◆ EXERCISE INSTRUCTIONS:
Copy the records that follow exactly as written, but not their pictures.

◆ STORED RECORDS:
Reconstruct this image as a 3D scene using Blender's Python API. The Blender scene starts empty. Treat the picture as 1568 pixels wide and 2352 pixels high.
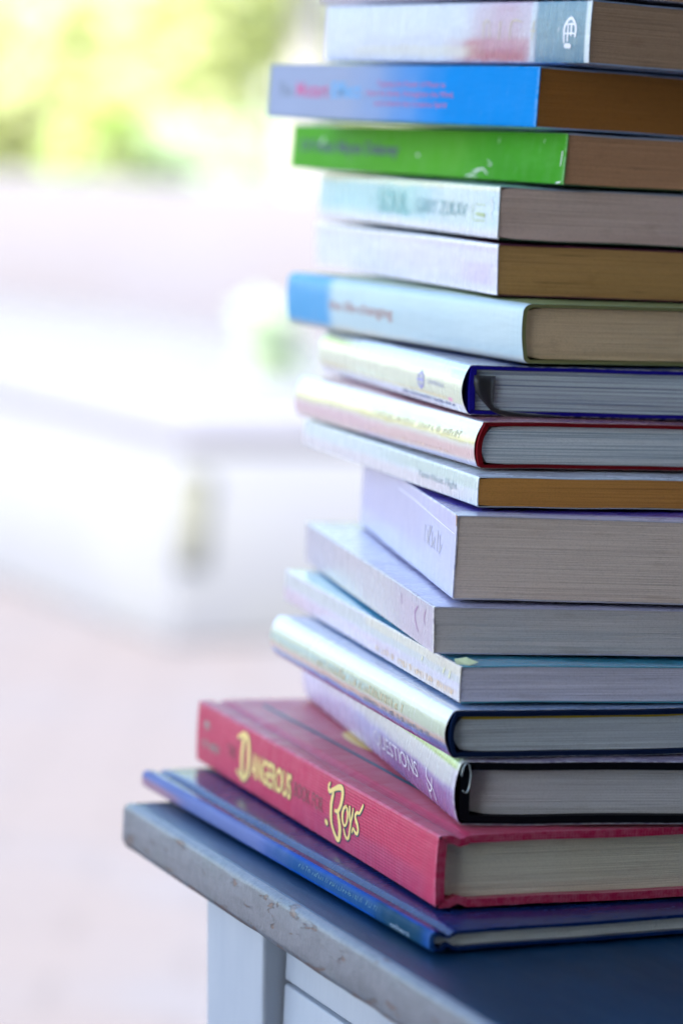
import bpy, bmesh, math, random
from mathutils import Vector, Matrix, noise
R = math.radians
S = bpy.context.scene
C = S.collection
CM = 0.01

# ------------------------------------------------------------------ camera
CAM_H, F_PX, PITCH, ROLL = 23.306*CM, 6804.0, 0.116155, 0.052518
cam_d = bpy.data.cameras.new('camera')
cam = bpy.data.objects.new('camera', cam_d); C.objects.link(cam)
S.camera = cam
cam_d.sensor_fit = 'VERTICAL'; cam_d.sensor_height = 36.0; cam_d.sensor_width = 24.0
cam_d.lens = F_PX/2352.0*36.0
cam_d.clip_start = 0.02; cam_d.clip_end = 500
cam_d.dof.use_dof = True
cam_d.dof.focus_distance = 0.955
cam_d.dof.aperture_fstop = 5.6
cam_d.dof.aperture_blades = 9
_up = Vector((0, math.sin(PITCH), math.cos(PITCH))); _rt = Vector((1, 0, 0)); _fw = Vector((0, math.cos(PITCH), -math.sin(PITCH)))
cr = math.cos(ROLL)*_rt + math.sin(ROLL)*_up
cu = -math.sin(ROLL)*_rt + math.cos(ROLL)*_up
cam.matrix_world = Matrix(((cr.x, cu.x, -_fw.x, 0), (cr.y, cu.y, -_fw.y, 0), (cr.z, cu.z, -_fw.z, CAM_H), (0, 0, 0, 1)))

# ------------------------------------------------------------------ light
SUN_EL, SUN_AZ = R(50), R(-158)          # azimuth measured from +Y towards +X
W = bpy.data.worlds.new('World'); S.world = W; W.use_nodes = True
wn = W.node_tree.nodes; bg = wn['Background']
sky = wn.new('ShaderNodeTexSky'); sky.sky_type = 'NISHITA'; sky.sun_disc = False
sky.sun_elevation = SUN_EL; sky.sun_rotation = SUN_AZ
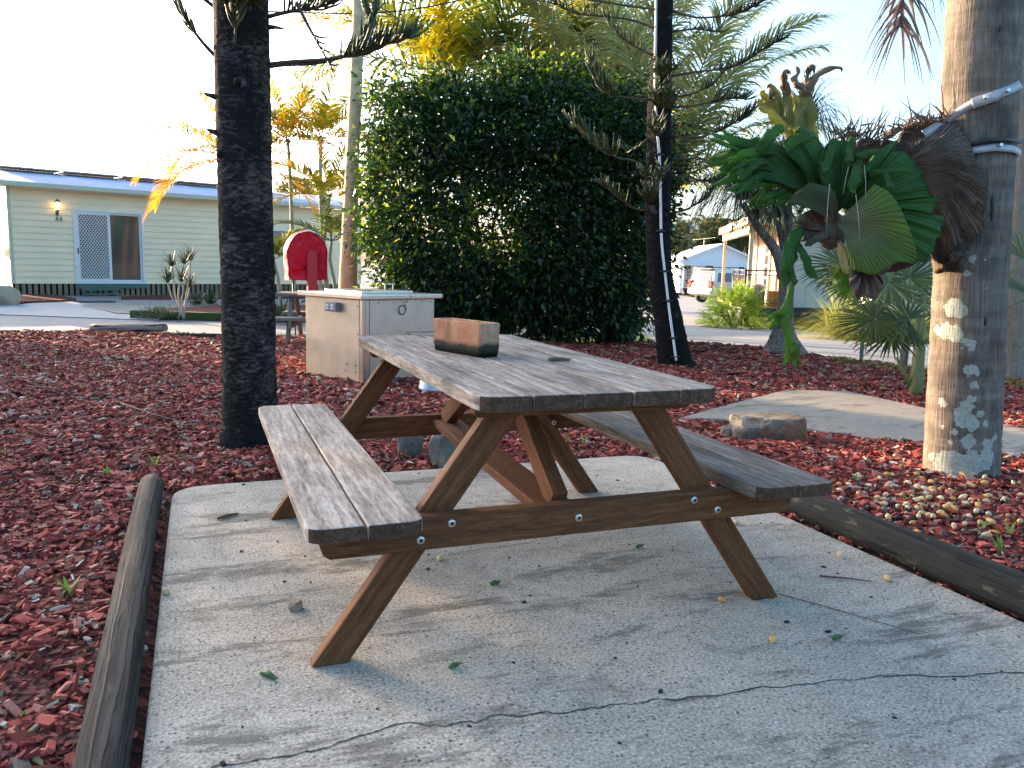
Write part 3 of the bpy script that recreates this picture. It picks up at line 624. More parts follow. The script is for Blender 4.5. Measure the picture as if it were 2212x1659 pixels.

◆ ANSWER BELOW:
Reconstruct this image as a 3D scene using Blender's Python API. The Blender scene starts empty. Treat the picture as 1568 pixels wide and 2352 pixels high.
import bpy, bmesh, math, random
from mathutils import Vector, Matrix, noise
R = math.radians
S = bpy.context.scene
C = S.collection
CM = 0.01

# ------------------------------------------------------------------ camera
CAM_H, F_PX, PITCH, ROLL = 23.306*CM, 6804.0, 0.116155, 0.052518
cam_d = bpy.data.cameras.new('camera')
cam = bpy.data.objects.new('camera', cam_d); C.objects.link(cam)
S.camera = cam
cam_d.sensor_fit = 'VERTICAL'; cam_d.sensor_height = 36.0; cam_d.sensor_width = 24.0
cam_d.lens = F_PX/2352.0*36.0
cam_d.clip_start = 0.02; cam_d.clip_end = 500
cam_d.dof.use_dof = True
cam_d.dof.focus_distance = 0.955
cam_d.dof.aperture_fstop = 5.6
cam_d.dof.aperture_blades = 9
_up = Vector((0, math.sin(PITCH), math.cos(PITCH))); _rt = Vector((1, 0, 0)); _fw = Vector((0, math.cos(PITCH), -math.sin(PITCH)))
cr = math.cos(ROLL)*_rt + math.sin(ROLL)*_up
cu = -math.sin(ROLL)*_rt + math.cos(ROLL)*_up
cam.matrix_world = Matrix(((cr.x, cu.x, -_fw.x, 0), (cr.y, cu.y, -_fw.y, 0), (cr.z, cu.z, -_fw.z, CAM_H), (0, 0, 0, 1)))

# ------------------------------------------------------------------ light
SUN_EL, SUN_AZ = R(50), R(-158)          # azimuth measured from +Y towards +X
W = bpy.data.worlds.new('World'); S.world = W; W.use_nodes = True
wn = W.node_tree.nodes; bg = wn['Background']
sky = wn.new('ShaderNodeTexSky'); sky.sky_type = 'NISHITA'; sky.sun_disc = False
sky.sun_elevation = SUN_EL; sky.sun_rotation = SUN_AZ
Write part 3 of the bpy script that recreates this picture. It picks up at line 624. More parts follow. The script is for Blender 4.5. Measure the picture as if it were 2212x1659 pixels.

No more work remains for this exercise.